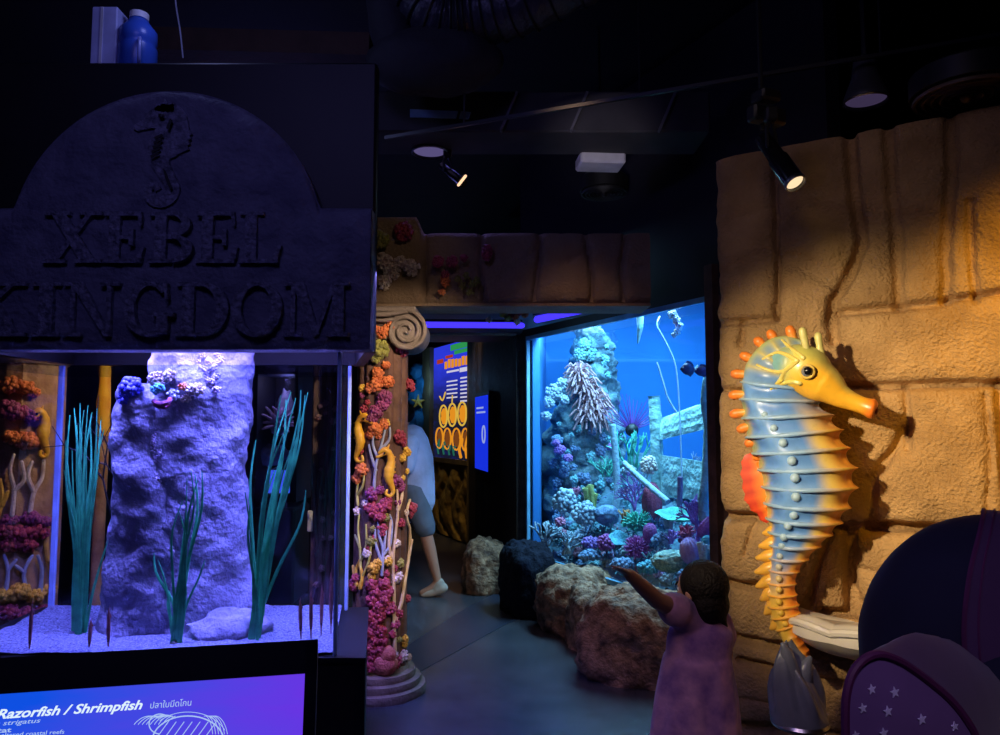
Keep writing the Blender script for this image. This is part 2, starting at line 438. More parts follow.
# --- carved stone wall on the right (one relief surface with its back)
def build_stone_wall():
    S0, S1, H = 0.0, 2.0, 2.82
    ds = 0.0085
    nu, nv = int((S1 - S0) / ds), int(H / ds)
    ss, zz = np.meshgrid(np.linspace(S0, S1, nu + 1), np.linspace(0, H, nv + 1))
    D = np.zeros_like(ss)
    lines = [  # pixel polylines of the joints: width m, depth m
        ([(715, 322), (745, 321), (775, 319)], .016, .022), ([(838, 313), (858, 311), (900, 307), (940, 303), (948, 299), (1000, 292), (1120, 276)], .016, .03),
        ([(845, 386), (900, 386), (960, 384), (1010, 383), (1130, 381)], .018, .04), ([(718, 389), (748, 391), (800, 388)], .014, .03),
        ([(724, 517), (745, 517), (790, 521), (850, 527), (920, 529), (960, 532), (1010, 533), (1130, 540)], .022, .055),
        ([(730, 584), (748, 588), (766, 588)], .02, .04), ([(734, 640), (755, 644), (785, 650), (850, 655)], .02, .04), ([(738, 662), (780, 672), (860, 690)], .014, .03),
        ([(738, 728), (780, 732), (860, 740)], .02, .04),
        ([(772, 120), (773, 180), (776, 260), (776, 318)], .013, .03), ([(849, 120), (852, 170), (857, 215), (862, 240), (848, 275), (833, 300), (831, 318), (833, 340)], .024, .04),
        ([(888, 120), (892, 190), (897, 240), (898, 285), (900, 306)], .022, .024), ([(950, 110), (952, 170), (946, 240), (946, 300)], .022, .025), ([(970, 200), (972, 260), (976, 300)], .014, .02),
        ([(905, 388), (908, 420), (907, 448)], .012, .018), ([(870, 528), (872, 480), (895, 448), (905, 430)], .02, .03), ([(985, 395), (990, 450), (987, 530)], .01, .012),
        ([(850, 527), (849, 570), (850, 612)], .024, .05), ([(808, 605), (815, 570), (828, 535)], .015, .03), ([(820, 614), (850, 616), (865, 612), (950, 624), (1100, 640)], .022, .045),
        ([(860, 612), (855, 600), (850, 590)], .02, .03), ([(940, 533), (938, 575), (935, 625)], .02, .04),
        ([(740, 345), (742, 330), (741, 322)], .014, .02), ([(1000, 383), (1004, 440), (1010, 530)], .02, .035), ([(720, 230), (760, 216), (800, 212), (860, 220), (930, 222)], .05, .012),
        ([(720, 268), (760, 258), (800, 262), (830, 278)], .04, .012), ([(745, 555), (752, 530), (755, 522)], .01, .015), ([(742, 700), (770, 705)], .01, .01), ([(860, 570), (880, 574), (910, 575)], .016, .012),
    ]
    for pts, w, dep in lines:
        q = []
        for px, py in pts: q.append(wall_sz(W(px, py)))
        best = np.full_like(ss, 9.0)
        for (a, b), (c, d) in zip(q[:-1], q[1:]):
            ex, ez = c - a, d - b; L2 = ex * ex + ez * ez + 1e-9
            t = np.clip(((ss - a) * ex + (zz - b) * ez) / L2, 0, 1)
            best = np.minimum(best, np.hypot(ss - a - t * ex, zz - b - t * ez))
        jit = np.vectorize(lambda x, z: noise.noise((x * 14, z * 14, dep * 100)))(ss[:, ::1], zz) * .007
        bb = np.abs(best + jit)
        dep *= 1.5; w *= 1.1
        D -= dep * np.exp(-(bb / w) ** 4) + dep * .35 * np.exp(-(bb / (w * 2.6)) ** 2)
    N1 = np.vectorize(lambda x, z: fbm((x, z, 3.1), 2.2, 5))(ss, zz) * .026
    N2 = np.vectorize(lambda x, z: fbm((x, z, 8.1), 11.0, 3))(ss, zz) * .0045
    D = np.maximum(D, -.11) + N1 + N2
    # ragged left edge
    mb = MB()
    for j in range(nv + 1):
        jag = 0.02 * fbm((0, zz[j, 0] * 4, 1), 1.5, 3)
        for i in range(nu + 1):
            s_, z_, d_ = ss[j, i], zz[j, i], D[j, i]
            e = math.exp(-s_ / .03); d_ -= .05 * e
            p = WA + WE * (s_ + jag * math.exp(-s_ / .2)) + WN * d_
            mb.v.append((p.x, p.y, z_)); mb.c.append(None)
    W_ = nu + 1
    for j in range(nv):
        for i in range(nu): mb.f.append((j * W_ + i, j * W_ + i + 1, (j + 1) * W_ + i + 1, (j + 1) * W_ + i))
    b = len(mb.v)
    for j in range(nv + 1):                               # returns at the sides, top and back
        p = WA - WN * .32; mb.v.append((p.x, p.y, zz[j, 0])); mb.c.append(None)
    for j in range(nv): mb.f.append((b + j, j * W_, (j + 1) * W_, b + j + 1))
    t = len(mb.v)
    for i in range(nu + 1):
        p = WA + WE * ss[0, i] - WN * .32; mb.v.append((p.x, p.y, H)); mb.c.append(None)
    for i in range(nu): mb.f.append((nv * W_ + i, nv * W_ + i + 1, t + i + 1, t + i))
    return mb
struct('wall_right', build_stone_wall(), M_stone, angle=60)

# --- dark wall that holds the big aquarium: above, below and beside the opening
ZB, ZT = 0.37, 2.27
def wall_piece(mb, t0, t1, z0, z1, off=0.0, th=.1):
    a = T0 + TE * t0 + TN * off; b = T0 + TE * t1 + TN * off
    mb.prism([(a.x, a.y, z0), (b.x, b.y, z0), (b.x, b.y, z1), (a.x, a.y, z1)], -TN * th)
LT = (T1 - T0).length
mb = MB(); wall_piece(mb, -.12, LT + .9, ZT + .01, 3.95); wall_piece(mb, -.12, LT + .9, 0, ZB - .01)
struct('wall_tank', mb, M_dark, smooth=False)
mb = MB(); wall_piece(mb, LT + .02, LT + .9, ZB, ZT + .01); wall_piece(mb, LT + .02, LT + .09, 0, ZT + .2, off=.05, th=.05)
struct('trim_1', mb, M_jamb, smooth=False)
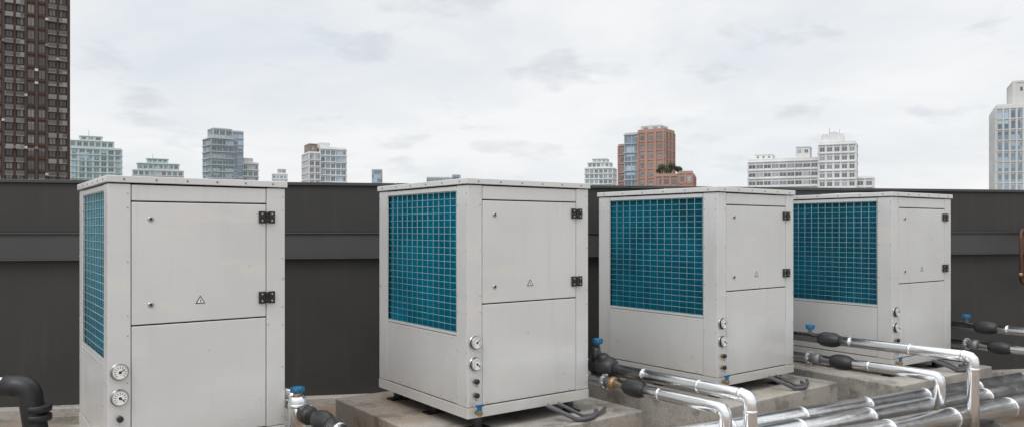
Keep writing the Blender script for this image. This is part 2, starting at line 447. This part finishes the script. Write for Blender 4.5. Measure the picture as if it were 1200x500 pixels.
# ------------------------------------------------------------------ pipe stub at far left
E = empty("insulated_elbow_pipe")
b = B()
b.tube([(-7.2, 6.35, .74), (-4.30, 6.65, .74)], .078, ALU, .1)
b.tube([(-5.6, 6.0, .50), (-4.75, 6.1, .50), (-4.5, 5.2, .40)], .06, ALU, .1)
b.obj("aluminium_jacket", E)
b = B(); b.tube([(-4.40, 6.64, .74), (-4.20, 6.655, .73), (-4.12, 6.66, .20), (-4.12, 6.66, .02)], .095, BLACK, .16, 22, 8)
for t in (.05, .22, .42, .52): b.lathe((-4.12, 6.66, .1+t*.8), (0,0,1), [(0,.096),(.006,.103),(.05,.103),(.056,.096)], BLACK, 22)
b.obj("black_insulation", E)

# brown pipe loop on the wall at the right
b = B()
b.tube([(7.35,10.85,2.05),(6.98,10.50,2.10),(6.95,10.45,1.75),(6.98,10.50,1.36),(7.35,10.85,1.33)], .020, COPPER, .14, 14, 6)
b.tube([(7.35,10.85,1.40),(7.06,10.6,1.44),(7.06,10.6,1.95),(7.3,10.8,2.0)], .014, COPPER, .1, 12, 5)
b.lathe((6.96,10.47,1.45),(0,0,1),[(0,.027),(.05,.027)],BRASS,14)
b.obj("brown_service_pipe")

# ------------------------------------------------------------------ parapet wall
P0 = Vector((-5.76, 8.6, 0)); P1 = Vector((6.6, 10.85, 0)); wd = (P1-P0).normalized(); ang = math.atan2(wd.y, wd.x)
E = empty("parapet_wall", P0, ang)
L0, L1 = -14, 30; HT = 2.655
b = B()
step = 4.88; xx = L0 + .9
while xx < L1:
    b.box(xx+.002, xx+step-.002, 0, .24, .0, 1.74, WALLM)
    b.box(xx+.002, xx+step-.002, 0.0, .24, 2.058, HT-.04, WALLM); xx += step
b.obj("cladding_panels", E, .003)
b = B(); b.box(L0, L1, .02, .235, .0, HT-.045, DARKIN); b.obj("wall_core", E)
b = B(); xx = L0 + 1.1
while xx < L1:
    b.box(xx+.003, xx+3.05-.003, -.075, .01, 1.76, 2.04, BANDM)
    b.box(xx+.003, xx+3.05-.003, -.095, .01, 2.0405, 2.056, BANDM)
    b.box(xx+.003, xx+3.05-.003, -.083, .01, 1.742, 1.7595, BANDM); xx += 3.05
b.obj("trim_band", E, .004)
b = B(); xx = L0 + .4
while xx < L1:
    b.box(xx+.002, xx+2.998, -.03, .27, HT-.038, HT, BANDM); xx += 3
b.obj("coping", E, .005)
b = B(); b.box(L0, L1, -.16, -.002, -.02, .10, PAD); b.obj("kerb", E, .012)

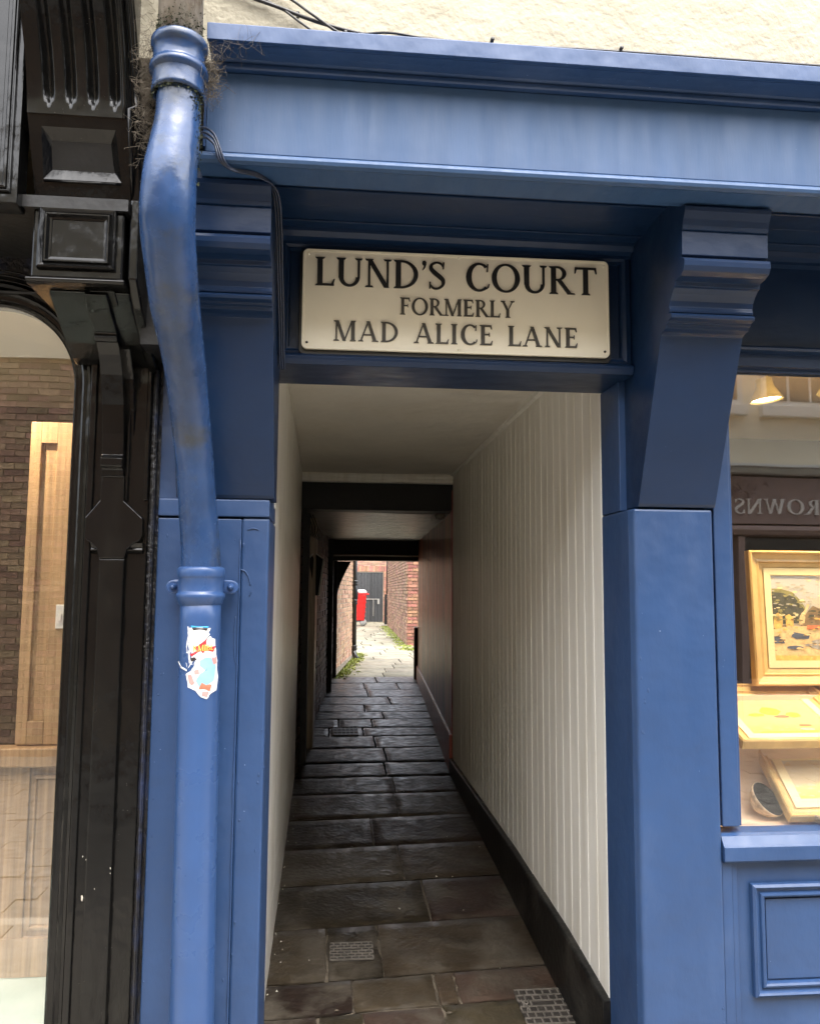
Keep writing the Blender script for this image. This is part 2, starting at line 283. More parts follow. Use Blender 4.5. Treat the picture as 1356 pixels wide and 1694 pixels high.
def part(name, g, m, parent=None, label=None, bevel=0, kind=None, uv=False, origin=None, recalc=True):
    if parent is not None:
        base = parent
        while base.name not in ORG: base = base.parent
        org = ORG[base.name]
    else: org = Vector(origin or (0, 0, 0))
    me = bpy.data.meshes.new(name)
    me.from_pydata([tuple(Vector(v)-org) for v in g.v], [], g.f)
    if any(g.sm): me.polygons.foreach_set('use_smooth', g.sm)
    if any(g.t):
        at = me.attributes.new('tone', 'FLOAT', 'FACE'); at.data.foreach_set('value', g.t)
    if recalc:
        bm = bmesh.new(); bm.from_mesh(me); bmesh.ops.recalc_face_normals(bm, faces=bm.faces); bm.to_mesh(me); bm.free()
    me.materials.append(M[m] if isinstance(m, str) else m)
    o = bpy.data.objects.new(name, me); C.objects.link(o)
    if parent is None: o.location = org
    else: o.parent = parent
    if bevel:
        b = o.modifiers.new('bevel', 'BEVEL'); b.width = bevel; b.segments = 2; b.limit_method = 'ANGLE'; b.angle_limit = R(35)
    if label: o['label'] = label
    if kind: o['kind'] = kind
    return o
def tag(o, label, cat, group=None):
    o['label'] = label; o['category'] = cat
    if group: o['group'] = group
    return o
def cat_rom(pts, k=6):
    P = [Vector(p) for p in pts]; P = [P[0]]+P+[P[-1]]; out = []
    for i in range(1, len(P)-2):
        for j in range(k):
            t = j/k; a, b, c, d = P[i-1], P[i], P[i+1], P[i+2]
            out.append(0.5*((2*b)+(c-a)*t+(2*a-5*b+4*c-d)*t*t+(3*b-a-3*c+d)*t**3))
    out.append(P[-2]); return out
def B(x0, x1, y0, y1, z0, z1): return G().box(x0, x1, y0, y1, z0, z1)

ZP = [(-9, -.12), (0, -.03), (.28, -.02), (1, .03), (4.08, .235), (7.3, .37), (11, .45), (30, .56), (60, .6)]
def zf(y):
    if y <= ZP[0][0]: return ZP[0][1]
    for (a, b), (c, d) in zip(ZP, ZP[1:]):
        if y <= c: return b+(d-b)*(y-a)/(c-a)
    return ZP[-1][1]

# ------------------------------------------------------------------ ground
g = G(); ys = [-60, -9, -4, -1.9]+[-1.9+.3*i for i in range(1, 7)]+[0.3+.5*i for i in range(62)]+[60]
ys = sorted(set(ys)); vs = []
for y in ys:
    z = (zf(y)-0.035) if y > -1.9 else -0.22
    vs += [(-60, y, z), (60, y, z)]
g.add(vs, [(2*i, 2*i+1, 2*i+3, 2*i+2) for i in range(len(ys)-1)])
o = part('ground', g, 'earth', kind='structure')
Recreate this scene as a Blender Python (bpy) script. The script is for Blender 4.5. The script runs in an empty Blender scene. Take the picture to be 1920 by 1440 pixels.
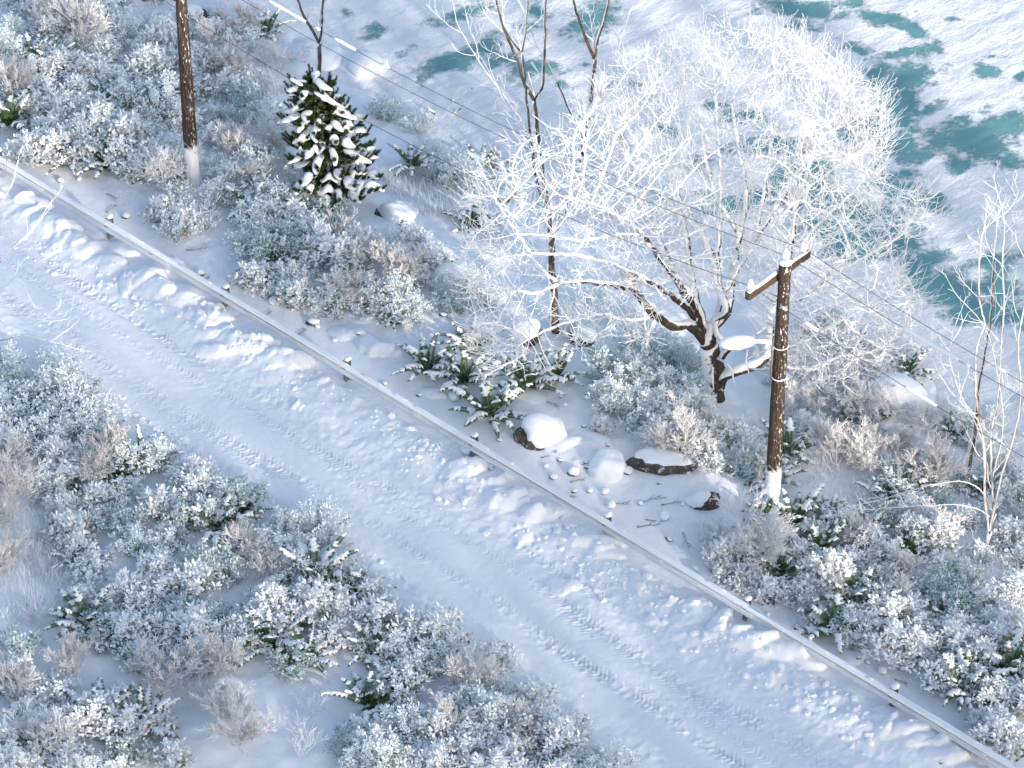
import bpy, math, random
import numpy as np
from mathutils import Vector, Matrix, kdtree, noise as mnoise

R = random.Random(7)
NR = np.random.default_rng(7)
scene = bpy.context.scene
COL = scene.collection

# ---------------------------------------------------------------- camera
TH = math.radians(39.6); DIST = 91.0; FPX = 7390.0
FW = Vector((0, math.cos(TH), -math.sin(TH))); UP = Vector((0, math.sin(TH), math.cos(TH))); RT = Vector((1, 0, 0))
CAM = -FW * DIST
cd = bpy.data.cameras.new('camera'); cam = bpy.data.objects.new('camera', cd); COL.objects.link(cam)
cam.matrix_world = Matrix(((1, 0, 0, CAM.x), (0, UP.y, -FW.y, CAM.y), (0, UP.z, -FW.z, CAM.z), (0, 0, 0, 1)))
cd.sensor_width = 36; cd.lens = 36 * FPX / 1920; cd.clip_start = 1; cd.clip_end = 3000
scene.camera = cam

def ray(px, py):
    return FW * FPX + RT * (px - 960) + UP * (720 - py)
def on_z(px, py, z=0.0):
    d = ray(px, py); return CAM + d * ((z - CAM.z) / d.z)
def on_y(px, py, y):
    d = ray(px, py); return CAM + d * ((y - CAM.y) / d.y)

# ---------------------------------------------------------------- road coordinates: u runs along the guardrail, v towards the lake
M0 = np.array([-1.00851631, -2.64482628]); EU = np.array([0.73691334, -0.67598723]); EV = np.array([0.67598723, 0.73691334])
def uv(x, y):
    return (x - M0[0]) * EU[0] + (y - M0[1]) * EU[1], (x - M0[0]) * EV[0] + (y - M0[1]) * EV[1]
def xy(u, v):
    return M0[0] + u * EU[0] + v * EV[0], M0[1] + u * EU[1] + v * EV[1]

# ---------------------------------------------------------------- noise and heights
def _hash(ix, iy, s):
    h = (ix.astype(np.int64) * 374761393 + iy.astype(np.int64) * 668265263 + s * 974634533) & 0xFFFFFFFF
    h = ((h ^ (h >> 13)) * 1274126177) & 0xFFFFFFFF
    return ((h ^ (h >> 16)) & 0xFFFF) / 65535.0
def vn(x, y, s=0):
    x = np.asarray(x, float); y = np.asarray(y, float)
    ix = np.floor(x); iy = np.floor(y); fx = x - ix; fy = y - iy
    fx = fx * fx * fx * (fx * (fx * 6 - 15) + 10); fy = fy * fy * fy * (fy * (fy * 6 - 15) + 10)
    a = _hash(ix, iy, s); b = _hash(ix + 1, iy, s); c = _hash(ix, iy + 1, s); d = _hash(ix + 1, iy + 1, s)
    return (a + (b - a) * fx) * (1 - fy) + (c + (d - c) * fx) * fy
def fbm(x, y, s=0, o=4):
    t = 0; a = .5
    for k in range(o):
        t = t + a * (vn(x * 2 ** k, y * 2 ** k, s + k * 17) - .5); a *= .5
    return t
def sst(a, b, x):
    t = np.clip((x - a) / (b - a), 0, 1); return t * t * (3 - 2 * t)

LAKE_Z = -1.75
def shore(u):
    return 11.3 + .9 * np.sin(u * .35 + 1.2) + fbm(u * .4, u * 0, 5) * 2.0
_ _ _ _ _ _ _
Take the lines from the one holding "Recreate this scene" to the one holding "COL = scene.collection", both lines included, and give them again exactly, with no pictures.

**Solved problem:**
Recreate this scene as a Blender Python (bpy) script. The script is for Blender 4.5. The script runs in an empty Blender scene. Take the picture to be 1920 by 1440 pixels.
import bpy, math, random
import numpy as np
from mathutils import Vector, Matrix, kdtree, noise as mnoise

R = random.Random(7)
NR = np.random.default_rng(7)
scene = bpy.context.scene
COL = scene.collection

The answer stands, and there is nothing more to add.